> Data lines:
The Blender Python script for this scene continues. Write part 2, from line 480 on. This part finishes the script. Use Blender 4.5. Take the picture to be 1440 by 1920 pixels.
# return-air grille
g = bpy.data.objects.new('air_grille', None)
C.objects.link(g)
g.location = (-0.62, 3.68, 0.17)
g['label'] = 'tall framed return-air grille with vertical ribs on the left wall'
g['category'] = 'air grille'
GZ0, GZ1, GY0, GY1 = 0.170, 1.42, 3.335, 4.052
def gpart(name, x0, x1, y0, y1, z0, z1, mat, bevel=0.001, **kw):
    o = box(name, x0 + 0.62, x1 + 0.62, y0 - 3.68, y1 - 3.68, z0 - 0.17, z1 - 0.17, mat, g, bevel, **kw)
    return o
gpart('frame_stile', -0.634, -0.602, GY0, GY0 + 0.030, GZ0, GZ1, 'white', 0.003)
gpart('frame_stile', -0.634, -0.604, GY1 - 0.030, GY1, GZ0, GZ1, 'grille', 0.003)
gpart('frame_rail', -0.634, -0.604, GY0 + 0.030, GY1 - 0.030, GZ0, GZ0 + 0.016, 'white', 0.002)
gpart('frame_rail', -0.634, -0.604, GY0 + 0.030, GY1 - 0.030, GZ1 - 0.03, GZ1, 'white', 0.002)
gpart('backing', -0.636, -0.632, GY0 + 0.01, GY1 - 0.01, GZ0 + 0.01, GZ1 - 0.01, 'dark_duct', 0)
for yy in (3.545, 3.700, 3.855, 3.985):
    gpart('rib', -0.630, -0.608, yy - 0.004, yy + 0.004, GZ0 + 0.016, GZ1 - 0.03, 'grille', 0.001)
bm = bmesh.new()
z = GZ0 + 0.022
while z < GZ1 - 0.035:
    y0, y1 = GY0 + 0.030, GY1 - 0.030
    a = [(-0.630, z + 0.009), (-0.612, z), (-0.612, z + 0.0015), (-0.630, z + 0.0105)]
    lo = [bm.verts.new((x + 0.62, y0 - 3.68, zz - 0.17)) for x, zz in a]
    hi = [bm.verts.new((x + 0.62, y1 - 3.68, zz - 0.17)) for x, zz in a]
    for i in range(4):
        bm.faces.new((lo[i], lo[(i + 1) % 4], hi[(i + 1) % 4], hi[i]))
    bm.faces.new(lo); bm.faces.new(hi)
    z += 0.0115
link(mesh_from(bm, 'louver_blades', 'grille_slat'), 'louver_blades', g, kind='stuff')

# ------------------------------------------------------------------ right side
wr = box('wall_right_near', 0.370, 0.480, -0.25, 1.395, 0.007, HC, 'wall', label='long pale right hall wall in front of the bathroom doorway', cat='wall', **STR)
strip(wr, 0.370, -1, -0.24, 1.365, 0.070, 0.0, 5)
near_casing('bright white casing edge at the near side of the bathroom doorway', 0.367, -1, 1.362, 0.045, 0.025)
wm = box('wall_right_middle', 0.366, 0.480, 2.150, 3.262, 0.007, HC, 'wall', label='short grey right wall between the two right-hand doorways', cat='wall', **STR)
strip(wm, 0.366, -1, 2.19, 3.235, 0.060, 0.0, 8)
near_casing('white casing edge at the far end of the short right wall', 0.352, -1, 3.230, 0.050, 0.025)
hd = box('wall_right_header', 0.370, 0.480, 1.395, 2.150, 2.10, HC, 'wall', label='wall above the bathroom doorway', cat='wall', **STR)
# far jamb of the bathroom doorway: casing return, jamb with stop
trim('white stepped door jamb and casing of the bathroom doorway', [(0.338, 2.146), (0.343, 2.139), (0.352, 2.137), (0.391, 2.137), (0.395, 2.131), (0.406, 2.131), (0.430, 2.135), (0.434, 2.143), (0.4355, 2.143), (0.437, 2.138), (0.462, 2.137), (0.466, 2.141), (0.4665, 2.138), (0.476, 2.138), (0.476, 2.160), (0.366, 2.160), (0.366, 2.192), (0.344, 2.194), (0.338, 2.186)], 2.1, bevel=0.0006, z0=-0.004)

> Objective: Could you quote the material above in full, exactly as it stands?

> Exercise answer:
The Blender Python script for this scene continues. Write part 2, from line 480 on. This part finishes the script. Use Blender 4.5. Take the picture to be 1440 by 1920 pixels.
# return-air grille
g = bpy.data.objects.new('air_grille', None)
C.objects.link(g)
g.location = (-0.62, 3.68, 0.17)
g['label'] = 'tall framed return-air grille with vertical ribs on the left wall'
g['category'] = 'air grille'
GZ0, GZ1, GY0, GY1 = 0.170, 1.42, 3.335, 4.052
def gpart(name, x0, x1, y0, y1, z0, z1, mat, bevel=0.001, **kw):
    o = box(name, x0 + 0.62, x1 + 0.62, y0 - 3.68, y1 - 3.68, z0 - 0.17, z1 - 0.17, mat, g, bevel, **kw)
    return o
gpart('frame_stile', -0.634, -0.602, GY0, GY0 + 0.030, GZ0, GZ1, 'white', 0.003)
gpart('frame_stile', -0.634, -0.604, GY1 - 0.030, GY1, GZ0, GZ1, 'grille', 0.003)
gpart('frame_rail', -0.634, -0.604, GY0 + 0.030, GY1 - 0.030, GZ0, GZ0 + 0.016, 'white', 0.002)
gpart('frame_rail', -0.634, -0.604, GY0 + 0.030, GY1 - 0.030, GZ1 - 0.03, GZ1, 'white', 0.002)
gpart('backing', -0.636, -0.632, GY0 + 0.01, GY1 - 0.01, GZ0 + 0.01, GZ1 - 0.01, 'dark_duct', 0)
for yy in (3.545, 3.700, 3.855, 3.985):
    gpart('rib', -0.630, -0.608, yy - 0.004, yy + 0.004, GZ0 + 0.016, GZ1 - 0.03, 'grille', 0.001)
bm = bmesh.new()
z = GZ0 + 0.022
while z < GZ1 - 0.035:
    y0, y1 = GY0 + 0.030, GY1 - 0.030
    a = [(-0.630, z + 0.009), (-0.612, z), (-0.612, z + 0.0015), (-0.630, z + 0.0105)]
    lo = [bm.verts.new((x + 0.62, y0 - 3.68, zz - 0.17)) for x, zz in a]
    hi = [bm.verts.new((x + 0.62, y1 - 3.68, zz - 0.17)) for x, zz in a]
    for i in range(4):
        bm.faces.new((lo[i], lo[(i + 1) % 4], hi[(i + 1) % 4], hi[i]))
    bm.faces.new(lo); bm.faces.new(hi)
    z += 0.0115
link(mesh_from(bm, 'louver_blades', 'grille_slat'), 'louver_blades', g, kind='stuff')

# ------------------------------------------------------------------ right side
wr = box('wall_right_near', 0.370, 0.480, -0.25, 1.395, 0.007, HC, 'wall', label='long pale right hall wall in front of the bathroom doorway', cat='wall', **STR)
strip(wr, 0.370, -1, -0.24, 1.365, 0.070, 0.0, 5)
near_casing('bright white casing edge at the near side of the bathroom doorway', 0.367, -1, 1.362, 0.045, 0.025)
wm = box('wall_right_middle', 0.366, 0.480, 2.150, 3.262, 0.007, HC, 'wall', label='short grey right wall between the two right-hand doorways', cat='wall', **STR)
strip(wm, 0.366, -1, 2.19, 3.235, 0.060, 0.0, 8)
near_casing('white casing edge at the far end of the short right wall', 0.352, -1, 3.230, 0.050, 0.025)
hd = box('wall_right_header', 0.370, 0.480, 1.395, 2.150, 2.10, HC, 'wall', label='wall above the bathroom doorway', cat='wall', **STR)
# far jamb of the bathroom doorway: casing return, jamb with stop
trim('white stepped door jamb and casing of the bathroom doorway', [(0.338, 2.146), (0.343, 2.139), (0.352, 2.137), (0.391, 2.137), (0.395, 2.131), (0.406, 2.131), (0.430, 2.135), (0.434, 2.143), (0.4355, 2.143), (0.437, 2.138), (0.462, 2.137), (0.466, 2.141), (0.4665, 2.138), (0.476, 2.138), (0.476, 2.160), (0.366, 2.160), (0.366, 2.192), (0.344, 2.194), (0.338, 2.186)], 2.1, bevel=0.0006, z0=-0.004)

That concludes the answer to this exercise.